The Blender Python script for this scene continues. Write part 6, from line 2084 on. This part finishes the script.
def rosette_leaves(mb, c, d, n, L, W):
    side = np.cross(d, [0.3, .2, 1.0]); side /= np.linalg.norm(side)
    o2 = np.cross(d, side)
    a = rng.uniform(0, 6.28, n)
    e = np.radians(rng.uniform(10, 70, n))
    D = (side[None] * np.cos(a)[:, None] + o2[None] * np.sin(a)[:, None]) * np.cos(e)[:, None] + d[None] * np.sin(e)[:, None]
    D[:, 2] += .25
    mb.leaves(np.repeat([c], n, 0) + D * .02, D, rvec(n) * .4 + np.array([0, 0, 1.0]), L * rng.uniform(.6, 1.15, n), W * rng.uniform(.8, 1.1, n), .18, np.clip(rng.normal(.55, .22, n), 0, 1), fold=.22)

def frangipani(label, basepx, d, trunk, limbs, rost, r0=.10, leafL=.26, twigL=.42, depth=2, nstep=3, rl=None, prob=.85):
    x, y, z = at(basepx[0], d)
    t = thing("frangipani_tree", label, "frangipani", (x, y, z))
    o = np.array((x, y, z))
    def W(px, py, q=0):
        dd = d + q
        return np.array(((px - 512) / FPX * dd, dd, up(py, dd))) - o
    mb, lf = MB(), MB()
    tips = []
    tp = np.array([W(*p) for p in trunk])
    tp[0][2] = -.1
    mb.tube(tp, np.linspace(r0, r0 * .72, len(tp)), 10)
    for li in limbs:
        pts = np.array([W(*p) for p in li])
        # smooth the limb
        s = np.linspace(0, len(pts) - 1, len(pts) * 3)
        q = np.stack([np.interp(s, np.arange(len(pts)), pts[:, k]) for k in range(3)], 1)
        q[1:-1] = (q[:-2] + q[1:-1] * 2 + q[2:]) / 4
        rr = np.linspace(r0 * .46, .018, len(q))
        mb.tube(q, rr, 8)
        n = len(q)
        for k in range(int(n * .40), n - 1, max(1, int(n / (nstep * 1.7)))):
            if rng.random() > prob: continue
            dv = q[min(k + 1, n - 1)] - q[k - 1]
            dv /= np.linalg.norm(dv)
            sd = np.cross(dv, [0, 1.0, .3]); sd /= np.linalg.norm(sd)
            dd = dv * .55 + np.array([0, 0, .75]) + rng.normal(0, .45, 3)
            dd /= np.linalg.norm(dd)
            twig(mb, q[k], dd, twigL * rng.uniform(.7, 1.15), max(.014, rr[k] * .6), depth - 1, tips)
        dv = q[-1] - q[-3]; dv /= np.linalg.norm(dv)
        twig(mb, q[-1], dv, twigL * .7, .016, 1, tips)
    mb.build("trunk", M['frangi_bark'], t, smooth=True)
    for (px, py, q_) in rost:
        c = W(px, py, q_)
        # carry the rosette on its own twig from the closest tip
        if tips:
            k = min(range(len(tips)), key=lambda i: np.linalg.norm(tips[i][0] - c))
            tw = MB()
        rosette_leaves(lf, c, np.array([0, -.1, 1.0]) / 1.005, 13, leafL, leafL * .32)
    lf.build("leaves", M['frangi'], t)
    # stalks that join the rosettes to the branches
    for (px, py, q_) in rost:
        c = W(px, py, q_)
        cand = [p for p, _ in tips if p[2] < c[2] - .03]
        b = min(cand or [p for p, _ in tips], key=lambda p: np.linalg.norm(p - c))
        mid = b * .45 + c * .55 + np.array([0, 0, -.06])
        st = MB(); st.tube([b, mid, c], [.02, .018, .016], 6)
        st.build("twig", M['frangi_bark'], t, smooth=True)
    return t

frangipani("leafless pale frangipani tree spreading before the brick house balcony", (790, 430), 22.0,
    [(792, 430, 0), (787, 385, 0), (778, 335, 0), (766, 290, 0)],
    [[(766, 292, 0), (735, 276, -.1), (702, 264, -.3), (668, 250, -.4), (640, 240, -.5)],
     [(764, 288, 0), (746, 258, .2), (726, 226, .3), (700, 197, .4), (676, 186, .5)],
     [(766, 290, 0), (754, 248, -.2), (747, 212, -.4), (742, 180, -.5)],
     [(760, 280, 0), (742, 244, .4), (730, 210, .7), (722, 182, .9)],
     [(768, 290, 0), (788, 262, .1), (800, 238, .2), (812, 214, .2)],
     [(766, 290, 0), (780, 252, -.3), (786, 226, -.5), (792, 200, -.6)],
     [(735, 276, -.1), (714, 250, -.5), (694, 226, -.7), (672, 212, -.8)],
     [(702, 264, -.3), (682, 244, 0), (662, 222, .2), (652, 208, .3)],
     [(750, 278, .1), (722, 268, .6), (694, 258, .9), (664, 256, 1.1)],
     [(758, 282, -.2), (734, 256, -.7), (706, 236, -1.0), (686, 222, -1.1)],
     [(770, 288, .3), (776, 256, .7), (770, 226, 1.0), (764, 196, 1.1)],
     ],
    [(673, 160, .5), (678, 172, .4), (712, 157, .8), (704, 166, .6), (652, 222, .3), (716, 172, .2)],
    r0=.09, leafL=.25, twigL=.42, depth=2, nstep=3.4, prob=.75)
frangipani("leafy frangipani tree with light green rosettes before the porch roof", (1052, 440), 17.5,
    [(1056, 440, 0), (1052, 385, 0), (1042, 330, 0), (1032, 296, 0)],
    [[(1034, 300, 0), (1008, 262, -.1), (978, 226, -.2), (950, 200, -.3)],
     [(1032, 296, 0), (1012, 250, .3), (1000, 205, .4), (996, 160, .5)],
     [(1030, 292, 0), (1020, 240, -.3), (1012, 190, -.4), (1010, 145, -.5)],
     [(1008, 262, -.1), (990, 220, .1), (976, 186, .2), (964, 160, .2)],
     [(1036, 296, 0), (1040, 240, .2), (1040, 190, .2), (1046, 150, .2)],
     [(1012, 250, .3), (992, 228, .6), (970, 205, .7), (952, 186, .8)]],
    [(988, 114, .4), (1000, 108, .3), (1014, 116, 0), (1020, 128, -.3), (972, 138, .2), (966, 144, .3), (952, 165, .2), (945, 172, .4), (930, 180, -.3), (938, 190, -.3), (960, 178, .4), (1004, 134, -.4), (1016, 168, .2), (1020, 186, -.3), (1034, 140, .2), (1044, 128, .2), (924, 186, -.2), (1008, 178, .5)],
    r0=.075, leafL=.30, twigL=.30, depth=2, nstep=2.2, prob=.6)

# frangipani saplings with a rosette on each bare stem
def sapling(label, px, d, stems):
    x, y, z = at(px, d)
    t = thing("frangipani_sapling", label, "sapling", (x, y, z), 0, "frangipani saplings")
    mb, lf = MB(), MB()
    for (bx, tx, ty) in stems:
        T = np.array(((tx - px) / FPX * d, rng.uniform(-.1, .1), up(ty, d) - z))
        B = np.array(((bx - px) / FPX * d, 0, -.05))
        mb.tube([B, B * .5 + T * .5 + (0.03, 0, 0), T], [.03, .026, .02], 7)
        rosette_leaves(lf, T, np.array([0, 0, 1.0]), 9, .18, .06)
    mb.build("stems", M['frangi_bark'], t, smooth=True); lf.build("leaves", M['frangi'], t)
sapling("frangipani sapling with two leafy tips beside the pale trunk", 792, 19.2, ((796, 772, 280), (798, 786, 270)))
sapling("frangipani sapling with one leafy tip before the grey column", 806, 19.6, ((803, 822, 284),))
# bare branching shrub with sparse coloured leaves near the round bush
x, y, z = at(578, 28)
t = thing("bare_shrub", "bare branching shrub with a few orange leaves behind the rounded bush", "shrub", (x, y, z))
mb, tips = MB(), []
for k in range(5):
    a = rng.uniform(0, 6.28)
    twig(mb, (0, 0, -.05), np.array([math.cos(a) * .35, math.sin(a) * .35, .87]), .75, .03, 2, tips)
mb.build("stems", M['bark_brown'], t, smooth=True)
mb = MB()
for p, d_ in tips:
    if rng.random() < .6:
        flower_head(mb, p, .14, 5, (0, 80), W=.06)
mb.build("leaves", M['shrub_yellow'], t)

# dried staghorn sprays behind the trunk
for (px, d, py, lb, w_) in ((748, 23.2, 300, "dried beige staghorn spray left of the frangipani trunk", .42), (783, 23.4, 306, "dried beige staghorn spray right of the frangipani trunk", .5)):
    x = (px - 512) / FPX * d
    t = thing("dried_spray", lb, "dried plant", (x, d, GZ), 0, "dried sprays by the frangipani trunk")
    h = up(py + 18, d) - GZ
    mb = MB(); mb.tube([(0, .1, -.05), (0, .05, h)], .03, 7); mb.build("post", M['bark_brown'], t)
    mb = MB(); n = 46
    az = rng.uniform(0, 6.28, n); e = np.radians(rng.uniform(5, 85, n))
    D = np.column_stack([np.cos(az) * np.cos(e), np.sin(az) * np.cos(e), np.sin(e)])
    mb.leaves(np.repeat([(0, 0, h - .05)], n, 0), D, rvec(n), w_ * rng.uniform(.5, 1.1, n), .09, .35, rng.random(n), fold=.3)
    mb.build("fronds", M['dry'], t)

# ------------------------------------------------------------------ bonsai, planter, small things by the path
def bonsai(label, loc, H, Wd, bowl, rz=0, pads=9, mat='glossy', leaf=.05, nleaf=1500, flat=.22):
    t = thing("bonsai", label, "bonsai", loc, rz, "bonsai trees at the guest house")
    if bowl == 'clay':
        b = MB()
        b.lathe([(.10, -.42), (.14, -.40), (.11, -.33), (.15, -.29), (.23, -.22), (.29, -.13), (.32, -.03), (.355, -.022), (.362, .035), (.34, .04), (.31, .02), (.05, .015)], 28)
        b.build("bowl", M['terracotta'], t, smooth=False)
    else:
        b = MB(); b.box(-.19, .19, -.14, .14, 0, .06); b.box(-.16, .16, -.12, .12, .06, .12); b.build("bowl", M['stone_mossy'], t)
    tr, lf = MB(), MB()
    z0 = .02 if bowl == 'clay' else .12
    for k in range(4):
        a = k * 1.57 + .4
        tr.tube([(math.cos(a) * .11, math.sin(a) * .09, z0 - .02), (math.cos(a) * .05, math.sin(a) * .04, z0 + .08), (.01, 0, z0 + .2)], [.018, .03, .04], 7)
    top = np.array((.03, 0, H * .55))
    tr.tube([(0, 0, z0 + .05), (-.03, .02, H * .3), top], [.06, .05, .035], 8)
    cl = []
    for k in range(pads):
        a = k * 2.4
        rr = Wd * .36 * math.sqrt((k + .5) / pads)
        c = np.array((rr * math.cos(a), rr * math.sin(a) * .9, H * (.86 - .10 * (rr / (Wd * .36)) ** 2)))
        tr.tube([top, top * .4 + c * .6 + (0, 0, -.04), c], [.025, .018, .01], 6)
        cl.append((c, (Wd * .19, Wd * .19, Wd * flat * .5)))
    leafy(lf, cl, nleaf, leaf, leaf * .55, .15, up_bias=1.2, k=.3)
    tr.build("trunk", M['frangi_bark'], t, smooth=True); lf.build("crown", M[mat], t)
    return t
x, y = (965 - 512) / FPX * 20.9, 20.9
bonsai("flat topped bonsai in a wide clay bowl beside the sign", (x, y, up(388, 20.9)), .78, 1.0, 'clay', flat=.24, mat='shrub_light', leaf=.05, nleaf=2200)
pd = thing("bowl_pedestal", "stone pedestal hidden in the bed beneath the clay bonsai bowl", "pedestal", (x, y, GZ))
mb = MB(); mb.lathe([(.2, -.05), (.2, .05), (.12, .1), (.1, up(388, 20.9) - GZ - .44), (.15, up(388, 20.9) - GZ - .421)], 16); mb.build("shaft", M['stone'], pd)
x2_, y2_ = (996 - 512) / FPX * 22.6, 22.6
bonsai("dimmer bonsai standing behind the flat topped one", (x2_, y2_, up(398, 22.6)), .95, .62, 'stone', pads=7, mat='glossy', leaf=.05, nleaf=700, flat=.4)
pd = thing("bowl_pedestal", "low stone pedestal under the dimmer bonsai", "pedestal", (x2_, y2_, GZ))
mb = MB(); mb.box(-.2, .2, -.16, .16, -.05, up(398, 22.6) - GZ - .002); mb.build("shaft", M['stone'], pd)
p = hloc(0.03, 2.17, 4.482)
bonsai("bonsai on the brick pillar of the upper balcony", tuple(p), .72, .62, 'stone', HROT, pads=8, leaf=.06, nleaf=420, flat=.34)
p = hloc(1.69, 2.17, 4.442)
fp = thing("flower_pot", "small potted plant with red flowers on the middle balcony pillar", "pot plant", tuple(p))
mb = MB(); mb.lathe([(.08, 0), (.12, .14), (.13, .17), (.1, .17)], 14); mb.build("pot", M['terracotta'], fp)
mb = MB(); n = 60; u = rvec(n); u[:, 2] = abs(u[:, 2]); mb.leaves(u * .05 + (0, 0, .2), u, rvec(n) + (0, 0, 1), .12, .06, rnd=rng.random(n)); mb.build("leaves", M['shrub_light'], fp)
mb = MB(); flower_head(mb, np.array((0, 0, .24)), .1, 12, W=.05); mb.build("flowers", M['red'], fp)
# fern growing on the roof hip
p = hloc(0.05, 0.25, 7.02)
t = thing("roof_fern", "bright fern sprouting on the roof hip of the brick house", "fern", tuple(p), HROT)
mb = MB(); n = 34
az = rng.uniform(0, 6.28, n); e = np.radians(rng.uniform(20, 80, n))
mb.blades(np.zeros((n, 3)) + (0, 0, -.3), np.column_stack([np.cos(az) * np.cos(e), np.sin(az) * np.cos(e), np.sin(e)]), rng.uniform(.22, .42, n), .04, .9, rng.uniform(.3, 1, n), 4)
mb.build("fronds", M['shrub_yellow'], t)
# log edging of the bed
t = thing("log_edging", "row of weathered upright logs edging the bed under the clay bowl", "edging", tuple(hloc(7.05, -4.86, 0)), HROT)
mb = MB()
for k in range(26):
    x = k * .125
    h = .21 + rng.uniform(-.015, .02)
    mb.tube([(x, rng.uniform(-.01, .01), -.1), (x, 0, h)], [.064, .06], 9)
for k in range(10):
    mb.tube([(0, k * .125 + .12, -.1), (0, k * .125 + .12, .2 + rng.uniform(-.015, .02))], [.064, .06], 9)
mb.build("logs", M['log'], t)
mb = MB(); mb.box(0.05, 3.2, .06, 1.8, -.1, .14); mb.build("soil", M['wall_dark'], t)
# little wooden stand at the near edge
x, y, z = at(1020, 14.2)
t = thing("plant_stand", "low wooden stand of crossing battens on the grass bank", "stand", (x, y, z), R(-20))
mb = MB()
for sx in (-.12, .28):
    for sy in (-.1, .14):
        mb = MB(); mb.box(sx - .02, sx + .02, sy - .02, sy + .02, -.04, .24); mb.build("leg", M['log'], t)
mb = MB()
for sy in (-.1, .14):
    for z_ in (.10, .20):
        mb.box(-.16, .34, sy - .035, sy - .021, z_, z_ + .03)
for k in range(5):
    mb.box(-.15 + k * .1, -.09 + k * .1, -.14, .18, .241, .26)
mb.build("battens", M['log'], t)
######
The task =
Print exactly, and only, the lines beginning at the top of the listing and ending at the line with "mb.leaves(np.repeat([c], n, 0)".

Written solution =
The Blender Python script for this scene continues. Write part 6, from line 2084 on. This part finishes the script.
def rosette_leaves(mb, c, d, n, L, W):
    side = np.cross(d, [0.3, .2, 1.0]); side /= np.linalg.norm(side)
    o2 = np.cross(d, side)
    a = rng.uniform(0, 6.28, n)
    e = np.radians(rng.uniform(10, 70, n))
    D = (side[None] * np.cos(a)[:, None] + o2[None] * np.sin(a)[:, None]) * np.cos(e)[:, None] + d[None] * np.sin(e)[:, None]
    D[:, 2] += .25
    mb.leaves(np.repeat([c], n, 0) + D * .02, D, rvec(n) * .4 + np.array([0, 0, 1.0]), L * rng.uniform(.6, 1.15, n), W * rng.uniform(.8, 1.1, n), .18, np.clip(rng.normal(.55, .22, n), 0, 1), fold=.22)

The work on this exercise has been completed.